Contribution Guidelines

May 13, 2026 · View on GitHub

Thanks for considering to contribute to this project! Some guidelines:

  • Go through the issue list and if needed create a relevant issue to discuss the change design. On disagreements, maintainer(s) will have the final word.
  • You can expect a response from a maintainer within 7 days. If you haven’t heard anything by then, feel free to ping the thread.
  • This package tries to be as simple as possible for the user (hide any complexity from the user). New options are only added when there is clear value to the majority of users.
  • When issues or pull requests are not going to be resolved or merged, they should be closed as soon as possible. This is kinder than deciding this after a long period. Our issue tracker should reflect work to be done.

Setup

We use uv to manage dependencies.

Pre-commit Hooks

We use prek to manage pre-commit hooks. To install the hooks:

uv run prek install

To run the hooks on all files:

uv run prek run --all-files

Unit Tests

To run the unit tests, use:

uv run pytest --cov=mkdocs_git_revision_date_localized_plugin --cov-report term-missing tests/

If it makes sense, writing tests for your PRs is always appreciated and will help get them merged.

Manual testing

To quickly serve a test website with your latest changes to the plugin use the sites in our tests suite. For example:

uv run mkdocs serve -f tests/fixtures/basic_project/mkdocs.yml

Code Style

Make sure your code roughly follows PEP-8 and keeps things consistent with the rest of the code.
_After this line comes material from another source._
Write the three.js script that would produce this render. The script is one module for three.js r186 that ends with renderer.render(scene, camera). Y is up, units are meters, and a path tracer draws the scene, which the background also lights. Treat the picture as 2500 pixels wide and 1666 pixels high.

We run ruff format to automatically style the code.

We use Google-style docstrings.

Creating a Release

Releases are published to PyPI automatically via a GitHub Action triggered by publishing a GitHub release.

  1. Make sure you are on master and up to date:

    git checkout master
    git pull
    
  2. Bump the version in src/mkdocs_git_revision_date_localized_plugin/__init__.py (e.g. 1.5.11.5.2).

  3. Commit the version bump:

    git commit -am "Bump version to 1.5.2"
    git push
    
  4. Tag the commit with the new version (prefixed with v) and push the tag:

    git tag v1.5.2
    git push origin v1.5.2
    
  5. Create a new GitHub release for the tag, accept the auto-generated changelog (clean it up where needed), and publish it. Publishing the release triggers the GitHub Action that builds and uploads the package to PyPI.